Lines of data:
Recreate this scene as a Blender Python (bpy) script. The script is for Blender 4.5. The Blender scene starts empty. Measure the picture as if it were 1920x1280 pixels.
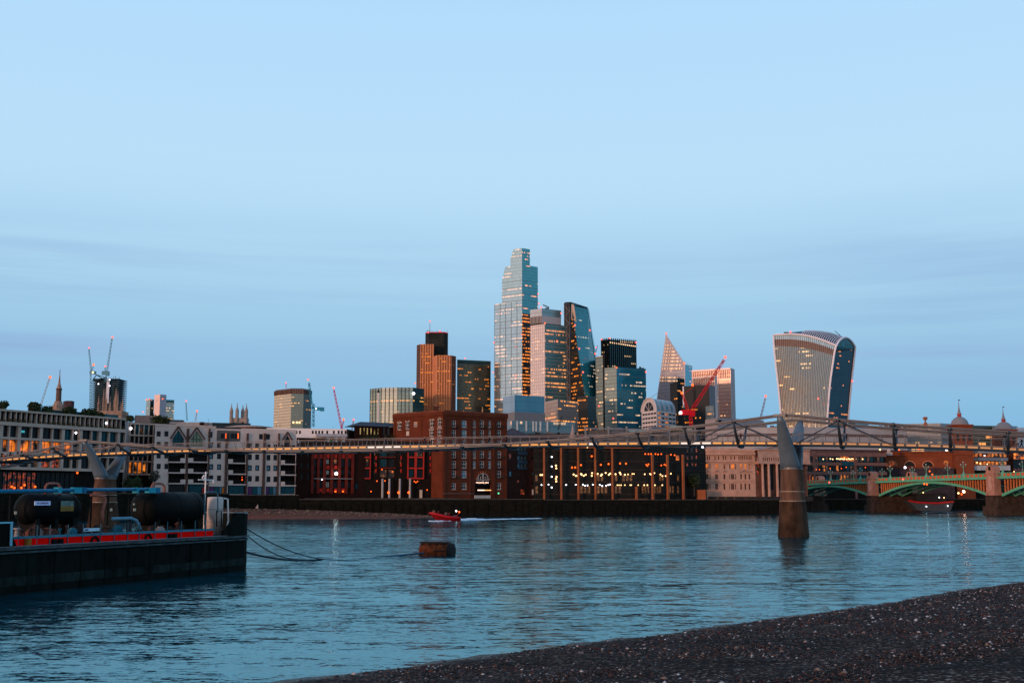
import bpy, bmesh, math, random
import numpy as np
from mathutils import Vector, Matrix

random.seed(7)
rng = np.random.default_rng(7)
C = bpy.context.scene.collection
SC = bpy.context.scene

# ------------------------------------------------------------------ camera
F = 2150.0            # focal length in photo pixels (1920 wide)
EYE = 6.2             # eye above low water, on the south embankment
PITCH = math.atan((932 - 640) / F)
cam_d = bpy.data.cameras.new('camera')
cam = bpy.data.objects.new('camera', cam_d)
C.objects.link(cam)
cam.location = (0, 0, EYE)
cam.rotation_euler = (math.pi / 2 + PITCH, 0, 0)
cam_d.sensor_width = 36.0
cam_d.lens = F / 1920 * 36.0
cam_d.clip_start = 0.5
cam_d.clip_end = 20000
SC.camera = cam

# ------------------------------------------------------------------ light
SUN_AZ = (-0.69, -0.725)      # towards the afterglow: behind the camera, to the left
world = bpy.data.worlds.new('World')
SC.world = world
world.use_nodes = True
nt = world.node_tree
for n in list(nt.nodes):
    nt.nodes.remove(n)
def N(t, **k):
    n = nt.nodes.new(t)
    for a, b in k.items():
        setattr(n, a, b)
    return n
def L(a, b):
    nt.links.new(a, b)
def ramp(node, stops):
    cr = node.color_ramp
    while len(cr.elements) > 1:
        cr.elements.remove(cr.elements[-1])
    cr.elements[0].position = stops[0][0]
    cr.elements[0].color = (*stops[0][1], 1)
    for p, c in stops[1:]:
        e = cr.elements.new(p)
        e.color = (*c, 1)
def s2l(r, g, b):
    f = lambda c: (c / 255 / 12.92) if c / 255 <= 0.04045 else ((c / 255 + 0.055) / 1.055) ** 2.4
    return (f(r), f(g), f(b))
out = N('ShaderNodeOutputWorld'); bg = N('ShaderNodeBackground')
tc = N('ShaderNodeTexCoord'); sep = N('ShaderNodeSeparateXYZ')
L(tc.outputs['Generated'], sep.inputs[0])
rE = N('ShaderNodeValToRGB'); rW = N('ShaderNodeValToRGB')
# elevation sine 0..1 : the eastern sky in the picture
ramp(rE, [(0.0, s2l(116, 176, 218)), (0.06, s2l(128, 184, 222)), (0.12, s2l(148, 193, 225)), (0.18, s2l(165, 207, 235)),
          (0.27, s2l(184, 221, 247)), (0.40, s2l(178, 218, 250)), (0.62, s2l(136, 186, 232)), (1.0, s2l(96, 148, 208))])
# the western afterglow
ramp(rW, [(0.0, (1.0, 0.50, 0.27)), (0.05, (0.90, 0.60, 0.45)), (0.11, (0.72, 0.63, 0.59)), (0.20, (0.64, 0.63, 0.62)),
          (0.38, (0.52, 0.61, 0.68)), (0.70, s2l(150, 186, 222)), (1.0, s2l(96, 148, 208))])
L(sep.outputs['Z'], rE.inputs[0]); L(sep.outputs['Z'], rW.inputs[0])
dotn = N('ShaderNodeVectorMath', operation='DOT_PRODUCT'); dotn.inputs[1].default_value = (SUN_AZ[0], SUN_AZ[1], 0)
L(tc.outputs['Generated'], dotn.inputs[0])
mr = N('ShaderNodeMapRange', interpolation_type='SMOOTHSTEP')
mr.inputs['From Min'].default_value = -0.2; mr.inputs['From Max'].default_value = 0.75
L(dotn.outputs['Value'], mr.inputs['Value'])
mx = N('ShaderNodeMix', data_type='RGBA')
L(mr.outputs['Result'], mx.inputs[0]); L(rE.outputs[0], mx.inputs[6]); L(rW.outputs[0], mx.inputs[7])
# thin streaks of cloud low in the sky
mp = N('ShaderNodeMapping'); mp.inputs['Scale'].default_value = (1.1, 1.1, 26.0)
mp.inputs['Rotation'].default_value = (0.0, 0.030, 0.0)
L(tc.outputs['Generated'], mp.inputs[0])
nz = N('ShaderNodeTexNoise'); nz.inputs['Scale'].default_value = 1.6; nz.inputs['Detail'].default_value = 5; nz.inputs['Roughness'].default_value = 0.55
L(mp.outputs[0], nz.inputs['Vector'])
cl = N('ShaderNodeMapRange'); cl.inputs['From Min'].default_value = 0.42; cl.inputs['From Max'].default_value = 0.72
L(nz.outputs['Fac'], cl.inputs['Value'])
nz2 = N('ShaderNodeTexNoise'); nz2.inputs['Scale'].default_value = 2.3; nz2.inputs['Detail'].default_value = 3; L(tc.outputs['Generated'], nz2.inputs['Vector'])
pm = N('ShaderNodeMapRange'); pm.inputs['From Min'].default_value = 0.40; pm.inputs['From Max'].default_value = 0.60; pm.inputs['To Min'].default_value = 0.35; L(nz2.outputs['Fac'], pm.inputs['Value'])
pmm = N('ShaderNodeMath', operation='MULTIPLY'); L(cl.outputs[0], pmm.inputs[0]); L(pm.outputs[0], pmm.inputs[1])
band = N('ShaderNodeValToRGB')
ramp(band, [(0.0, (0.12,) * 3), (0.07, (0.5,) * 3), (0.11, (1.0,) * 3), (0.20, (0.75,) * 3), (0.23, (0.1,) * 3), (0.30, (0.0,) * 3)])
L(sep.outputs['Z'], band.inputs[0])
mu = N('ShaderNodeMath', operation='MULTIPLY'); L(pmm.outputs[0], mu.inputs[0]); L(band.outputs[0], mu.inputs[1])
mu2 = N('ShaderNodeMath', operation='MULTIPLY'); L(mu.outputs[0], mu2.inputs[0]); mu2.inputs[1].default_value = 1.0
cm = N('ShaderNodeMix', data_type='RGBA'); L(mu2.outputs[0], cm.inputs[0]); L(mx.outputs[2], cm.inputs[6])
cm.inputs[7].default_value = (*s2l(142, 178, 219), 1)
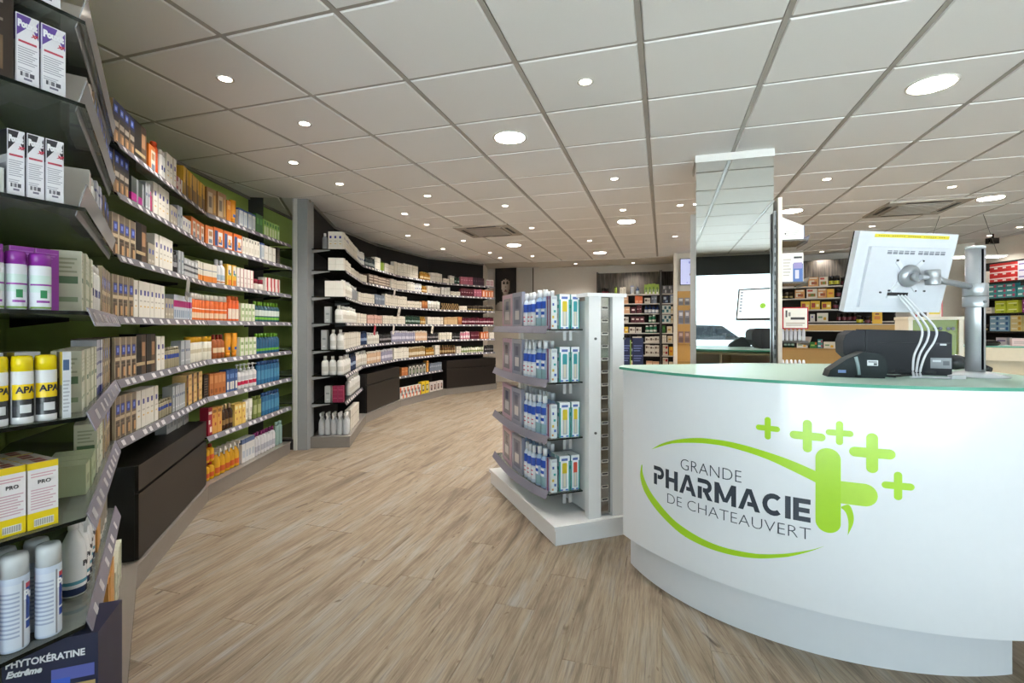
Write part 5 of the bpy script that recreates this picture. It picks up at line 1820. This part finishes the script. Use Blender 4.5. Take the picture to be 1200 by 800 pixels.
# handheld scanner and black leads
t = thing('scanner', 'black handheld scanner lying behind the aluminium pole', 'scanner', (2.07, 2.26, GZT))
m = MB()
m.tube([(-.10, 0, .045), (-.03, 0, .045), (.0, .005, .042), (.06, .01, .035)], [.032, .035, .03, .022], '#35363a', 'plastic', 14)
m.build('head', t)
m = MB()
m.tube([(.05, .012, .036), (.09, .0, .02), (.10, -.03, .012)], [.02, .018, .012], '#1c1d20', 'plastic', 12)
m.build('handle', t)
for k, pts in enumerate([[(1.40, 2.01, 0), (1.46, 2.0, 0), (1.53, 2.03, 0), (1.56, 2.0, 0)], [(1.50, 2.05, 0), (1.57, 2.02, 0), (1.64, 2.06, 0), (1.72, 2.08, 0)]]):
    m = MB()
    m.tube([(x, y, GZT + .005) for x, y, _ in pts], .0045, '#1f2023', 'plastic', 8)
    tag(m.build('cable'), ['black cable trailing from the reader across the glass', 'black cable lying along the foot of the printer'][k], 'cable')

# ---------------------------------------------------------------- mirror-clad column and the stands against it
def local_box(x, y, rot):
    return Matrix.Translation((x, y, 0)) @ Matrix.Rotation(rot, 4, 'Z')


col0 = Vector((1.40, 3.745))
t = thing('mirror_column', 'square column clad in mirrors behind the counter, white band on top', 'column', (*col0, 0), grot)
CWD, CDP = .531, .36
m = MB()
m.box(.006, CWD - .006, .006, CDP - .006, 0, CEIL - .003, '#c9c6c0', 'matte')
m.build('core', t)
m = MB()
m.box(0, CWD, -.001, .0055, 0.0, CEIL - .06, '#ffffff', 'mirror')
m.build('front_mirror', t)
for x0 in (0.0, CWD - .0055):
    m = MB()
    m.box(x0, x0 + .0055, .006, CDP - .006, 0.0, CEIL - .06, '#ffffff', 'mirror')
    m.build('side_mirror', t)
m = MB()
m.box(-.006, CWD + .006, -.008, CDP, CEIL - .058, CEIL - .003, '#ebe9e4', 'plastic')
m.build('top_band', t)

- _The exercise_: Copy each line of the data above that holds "Blender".

- _Worked answer_:
Recreate this scene as a Blender Python (bpy) script. The script is for Blender 4.5. The Blender scene starts empty. Measure the picture as if it were 1920x1280 pixels.
Write part 5 of the bpy script that recreates this picture. It picks up at line 1820. This part finishes the script. Use Blender 4.5. Take the picture to be 1200 by 800 pixels.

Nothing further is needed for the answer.